Bias by Editing: A Devilish Washington Post-Associated Press Detail

In journalism schools—those in which accuracy and context are still prized—it would have been an introductory example of bias by editing. In an Associated Press dispatch-turned Washington Post news brief it was a textbook case of minimizing Palestinian Arab violence against Israelis.
The Post’s June 20, 2016 print edition included a news briefs from AP headed “West Bank: $18 million approved for settlement funding.” The seventh and last paragraph as printed says:
“In the past nine months, Palestinians have carried out several [emphasis added] attacks, which have killed 32 Israelis and two Americans. About 200 Palestinians have been killed in that time, most identified by Israel as attackers.”
Online, the first sentence of that paragraph, from AP’s June 19 report, still read—as of June 22—“dozens [emphasis added] of attacks.”
In fact, there had been nearly 300 assaults, according to a June 7 Israeli Foreign Ministry article and graphic, “Wave of Terror 2015/16.”
It was possible that The Post’s online AP item and its own in-print version were based on different AP reports, and the change to “several” from “dozens” of attacks was made by the wire service.

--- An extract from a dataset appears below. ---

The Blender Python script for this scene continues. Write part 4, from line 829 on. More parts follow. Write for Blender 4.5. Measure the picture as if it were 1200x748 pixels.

But the printed brief in the newspaper’s World Digest of five short items reads like a version of the online report edited for space, but with AP’s “dozens” of attacks unwarrantedly replaced by, and minimized as “several.”

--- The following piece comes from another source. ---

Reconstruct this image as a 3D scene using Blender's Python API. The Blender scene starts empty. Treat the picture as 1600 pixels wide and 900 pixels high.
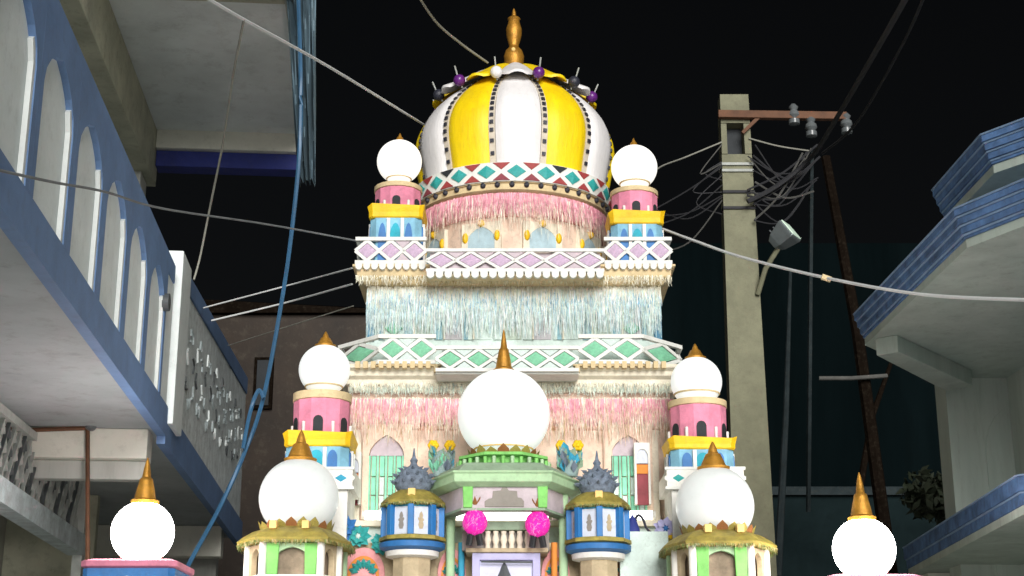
import bpy, bmesh, math, random
from math import sin, cos, tan, pi, radians, sqrt, atan2
from mathutils import Vector, Matrix
random.seed(7)
S = bpy.context.scene
COL = S.collection

# ------------------------------------------------------------------ camera
F = 2340.0; TH = radians(16.6); CZ = 1.6
cam_d = bpy.data.cameras.new("camera"); cam = bpy.data.objects.new("camera", cam_d); COL.objects.link(cam)
cam.location = (0, 0, CZ); cam.rotation_euler = (pi / 2 + TH, 0, 0)
cam_d.sensor_width = 36; cam_d.lens = 36 * F / 1600; cam_d.clip_start = .05; cam_d.clip_end = 3000
S.camera = cam
# ------------------------------------------------------------------ night sky, one soft warm sun lamp for the street light
SUN_EL, SUN_AZ = radians(15), radians(9)          # azimuth to the right of straight behind the camera
W = bpy.data.worlds.new("World"); S.world = W; W.use_nodes = True
nt = W.node_tree; bg = nt.nodes["Background"]
sky = nt.nodes.new("ShaderNodeTexSky"); sky.sky_type = 'NISHITA'; sky.sun_disc = False
sky.sun_elevation = SUN_EL; sky.sun_rotation = pi - SUN_AZ
hs_ = nt.nodes.new('ShaderNodeHueSaturation'); hs_.inputs['Saturation'].default_value = .35
nt.links.new(sky.outputs[0], hs_.inputs['Color']); nt.links.new(hs_.outputs[0], bg.inputs[0]); bg.inputs[1].default_value = 0.0009
sd = bpy.data.lights.new("sun", 'SUN'); so = bpy.data.objects.new("sun", sd); COL.objects.link(so)
sd.energy = 3.9; sd.angle = radians(30); sd.color = (1, .975, .94)
so.rotation_euler = (pi / 2 - SUN_EL, 0, SUN_AZ)
S.view_settings.view_transform = 'Standard'; S.view_settings.look = 'None'
S.view_settings.exposure = 0.15; S.view_settings.gamma = 1
S.render.engine = 'CYCLES'
S.cycles.max_bounces = 6

# ------------------------------------------------------------------ photo geometry
def ray(px, py):
    u = (px - 800) / F; v = (450 - py) / F
    return Vector((u, cos(TH) - v * sin(TH), sin(TH) + v * cos(TH)))
def at(px, py, Y):
    d = ray(px, py); t = Y / d.y
    return Vector((d.x * t, Y, CZ + d.z * t))
def zat(py, Y): return at(800, py, Y).z
def mpp(py, Y): return Y / (F * ray(800, py).y)
class Frame:                                        # a street front that recedes along d; L to the right of the eye, s along
    def __init__(self, a):
        self.d = Vector((sin(a), cos(a), 0)); self.r = Vector((cos(a), -sin(a), 0))
    def p(self, L, s, z): return self.r * L + self.d * s + Vector((0, 0, z))
    def onL(self, px, py, L):
        d = ray(px, py); t = L / d.dot(self.r); q = d * t
        return q.dot(self.d), CZ + q.z
FL = Frame(radians(-4.8)); FR = Frame(radians(-2))

# ------------------------------------------------------------------ materials
def lin(c): return c / 12.92 if c <= .04045 else ((c + .055) / 1.055) ** 2.4
def hexc(h): return tuple(lin(int(h[i:i + 2], 16) / 255) for i in (0, 2, 4))
MATS = {}
def mat(name, col, rough=.75, var=.18, scale=6, bump=.25, grime=.25, metal=0, emit=None, estr=0, grimecol=(.10, .085, .06), streak=False):
    m = bpy.data.materials.new(name); m.use_nodes = True; N = m.node_tree.nodes; K = m.node_tree.links
    b = N["Principled BSDF"]; col = hexc(col) if isinstance(col, str) else col
    geo = N.new("ShaderNodeTexCoord")
    mp = N.new("ShaderNodeMapping"); K.new(geo.outputs["Object"], mp.inputs[0])
    if streak: mp.inputs["Scale"].default_value = (1, 1, .12)
    n1 = N.new("ShaderNodeTexNoise"); n1.inputs["Scale"].default_value = scale; n1.inputs["Detail"].default_value = 6
    n1.inputs["Roughness"].default_value = .65; K.new(mp.outputs[0], n1.inputs["Vector"])
    r1 = N.new("ShaderNodeValToRGB"); e = r1.color_ramp.elements
    e[0].position = .3; e[1].position = .7
    e[0].color = (*[max(0, c * (1 - var)) for c in col], 1); e[1].color = (*[min(.95, c * (1 + var)) for c in col], 1)
    K.new(n1.outputs["Fac"], r1.inputs[0])
    n2 = N.new("ShaderNodeTexNoise"); n2.inputs["Scale"].default_value = scale * 4.3; n2.inputs["Detail"].default_value = 8
    n2.inputs["Roughness"].default_value = .75; K.new(mp.outputs[0], n2.inputs["Vector"])
    r2 = N.new("ShaderNodeMapRange"); r2.inputs[1].default_value = .52; r2.inputs[2].default_value = .75
    r2.inputs[3].default_value = 0; r2.inputs[4].default_value = grime; K.new(n2.outputs["Fac"], r2.inputs[0])
    mx = N.new("ShaderNodeMix"); mx.data_type = 'RGBA'; K.new(r2.outputs[0], mx.inputs[0]); K.new(r1.outputs[0], mx.inputs[6])
    mx.inputs[7].default_value = (*grimecol, 1); K.new(mx.outputs[2], b.inputs["Base Color"])
    if name.startswith('far'): b.inputs['Specular IOR Level'].default_value = 0
    b.inputs["Roughness"].default_value = rough; b.inputs["Metallic"].default_value = metal
    if bump:
        bp = N.new("ShaderNodeBump"); bp.inputs["Strength"].default_value = bump; bp.inputs["Distance"].default_value = .02
        K.new(n2.outputs["Fac"], bp.inputs["Height"]); K.new(bp.outputs[0], b.inputs["Normal"])
    if emit is not None:
        b.inputs["Emission Color"].default_value = (*(hexc(emit) if isinstance(emit, str) else emit), 1)
        b.inputs["Emission Strength"].default_value = estr
    MATS[name] = m; return m
# temple paint
mat('cream', 'e2dac6', grime=.35); mat('tan', 'd2bd93', grime=.45); mat('white_paint', 'e6e4de', grime=.22, var=.1)
mat('lattice_white', 'dfe0da', grime=.25, var=.1); mat('pale_teal', 'c6d6d0', grime=.4, var=.2); mat('teal_band', '86aeb9', grime=.5, var=.35, grimecol=(.2, .3, .34))
mat('pink', 'e09a9c', grime=.3, var=.25); mat('pink_deep', 'dc86a0', grime=.3, var=.25); mat('rose_cream', 'e0c6b2', grime=.45, var=.2)
mat('peach', 'd59a80', grime=.4); mat('yellow', 'f2cc06', var=.16, grime=.2, streak=True, scale=9, rough=.5); mat('gold_yellow', 'f2bf0a', grime=.25, rough=.55)
mat('dome_white', 'e4e2e2', var=.08, grime=.16, streak=True, scale=9, rough=.5); mat('dark_bead', '2b2d38', rough=.4); mat('rib_cream', 'c9bfae', grime=.4)
mat('teal', '2f9f9c', rough=.5, var=.25); mat('brick_red', '9b3b3a', rough=.6); mat('mauve', 'c3abc4', var=.25); mat('green_gem', '7cc09c', var=.25)
mat('dark_gap', '23282c', grime=0); mat('grey_mint', 'aebcae', var=.25, grime=.45); mat('lilac_pale', 'b9b6ba', var=.2, grime=.45); mat('slate_teal', '8fa6a6', var=.4, scale=14, grime=.5); mat('teal_cell', '2aa0b4', var=.3, grime=.25); mat('cell_blue', '7fb4cc', var=.3, grime=.3); mat('pane_blue', 'a9c2cc', var=.2); mat('sky_blue', '3a9fc0', var=.3); mat('pilaster_blue', '46809f', var=.3, grime=.3); mat('blue', '2c6fae', var=.25, rough=.55); mat('deep_blue', '1d6fb0', rough=.5, var=.15)
mat('lavender', 'b9b6dc', var=.1, grime=.15); mat('lavender_light', 'cfd0e6', var=.08, grime=.12); mat('lilac', 'c2b4bb', var=.15)
mat('green', '7cc266', var=.25, grime=.2); mat('pale_green', 'a9c9a0', var=.15, grime=.3); mat('grey_green', '8fa58c', var=.2, grime=.35)
mat('mint', '84cdae', var=.25, grime=.25); mat('dark_green', '1f4f2c'); mat('olive_gold', '96883e', var=.45, grime=.4, rough=.6, scale=14)
mat('brass', 'b5822f', metal=.55, rough=.42, var=.35, scale=16, grime=.3); mat('gold_light', 'e9c47a', var=.15)
mat('slate_beads', '6c7888', var=.5, scale=30, grime=.5); mat('grey_relief', '8d8780', var=.12); mat('maroon', '8a4048', var=.35); mat('orange', 'd9883a', var=.2)
mat('panel_white', 'cdd3e0', var=.12, grime=.25); mat('beige', 'b8a788', var=.25, grime=.4); mat('brown_niche', '8b7a68', var=.35, grime=.4, scale=12)
mat('purple', '59206e', rough=.3, var=.3, bump=0); mat('tinsel', 'f7a9dd', rough=.4, var=.1); mat('black', '15161a', rough=.5, grime=0)
mat('lantern_pink', 'ea1fa8', rough=.5, var=.25, scale=40, bump=.6, grime=0, emit='ff14b0', estr=.35)
mat('flower_brown', '8c5a2c', var=.4, scale=20)
# lamps
GLOBE = dict(rough=.4, var=.05, bump=0, grime=.12)
mat('globe_bright', 'f4f4f2', emit=(1, .98, .93), estr=30, **GLOBE); mat('globe_warm', 'd4d4d0', emit=(1, .97, .90), estr=.8, **GLOBE)
mat('globe_soft', 'c6cac8', emit=(.95, 1, .98), estr=.24, **GLOBE); mat('globe_mid', 'd0d2d0', emit=(.95, 1, .98), estr=.5, **GLOBE)
mat('tube_glow', 'ffffff', emit=(1, .99, .95), estr=4.5, **GLOBE)
# houses and street
mat('grey_plaster', 'b4b6b0', var=.16, scale=3, streak=True, grime=.35, bump=.15); mat('soffit_darkened', 'a0a7a9', var=.15, scale=1.7, grime=.4, bump=.15); mat('grey_soffit', 'dfe6e6', var=.12, scale=1.7, grime=.3, bump=.12)  # lower balcony soffit colour darkened to offset the strong lamp light below it
mat('olive_plaster', 'b0b19c', var=.25, scale=2.5, grime=.5); mat('cream_beam', 'd8d8cc', var=.08, scale=3, grime=.25); mat('house_blue', '6583ad', var=.15, scale=3, grime=.3)
mat('navy', '28347e', var=.2, scale=4, grime=.3); mat('infill', 'e2eae9', var=.08, scale=3, grime=.2); mat('slot_edge', 'dfe4e2', var=.05, grime=.1)
mat('tarp', '5d7480', var=.5, scale=3, grime=.5, streak=True); mat('relief_grey', 'b3c0c2', var=.3, scale=8, grime=.5, bump=.9)
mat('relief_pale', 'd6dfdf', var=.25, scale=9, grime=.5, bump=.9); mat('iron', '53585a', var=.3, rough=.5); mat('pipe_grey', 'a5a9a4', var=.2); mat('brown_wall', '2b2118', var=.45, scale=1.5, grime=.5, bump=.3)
mat('concrete', '76765f', var=.2, scale=5, grime=.45, bump=.35); mat('rust', '62402a', var=.3, scale=9); mat('ceramic', '5f6466', rough=.25, var=.1, bump=0)
mat('steel', '7d8688', metal=.6, rough=.4); mat('wire_white', 'c9cccc', var=.1, bump=0, grime=.1); mat('wire_grey', '8a8a80', var=.2, bump=0); mat('wire_mid', '6c7072', var=.3, bump=0); mat('wire_loose', '4a4a47', var=.3, bump=0); mat('wire_dark', '25262a', var=.2, bump=0)
mat('hose_blue', '2f5878', var=.25, bump=0, rough=.45); mat('right_plaster', 'aab6ad', var=.16, scale=3, streak=True, grime=.35, bump=.15); mat('lip_blue', '7c96b4', var=.2); mat('right_blue', '4d6e9a', var=.5, scale=8, grime=.45)
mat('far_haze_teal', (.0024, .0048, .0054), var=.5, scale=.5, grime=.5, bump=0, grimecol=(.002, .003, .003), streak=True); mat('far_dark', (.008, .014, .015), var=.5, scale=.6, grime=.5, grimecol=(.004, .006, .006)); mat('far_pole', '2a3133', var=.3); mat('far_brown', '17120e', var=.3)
mat('leaf_dark', '2a3322', var=.5, scale=3); mat('bark', '3a3128'); mat('ground', (.55, .56, .56), var=.25, scale=1.2); mat('lamp_glass', 'cfe0d0', rough=.15, bump=0, grime=.1, emit='d8f5dc', estr=.35)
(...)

Time and space constraints often compel journalists to use a type of shorthand. But in this case, for the wire service to report “dozens” of attacks and The Post “several” reads less like economy in reporting and editing than revisionism downplaying Palestinian aggression. That was especially so since the actual figure of anti-Israeli, anti-Jewish attacks was “hundreds,” with 38 killed and 487 wounded.
CAMERA asked The Post’s foreign desk on June 20 why AP’s “dozens” of attacks became “several” in the newspaper and whether or not it thought a correction or clarification was in order. Two days later, no response had been received.
As we’ve noted, journalists have only their credibility to sell. Turning literally hundreds to virtually “dozens” to barely “several” obscures a nine-month wave of Palestinian terrorism and undercuts press credibility.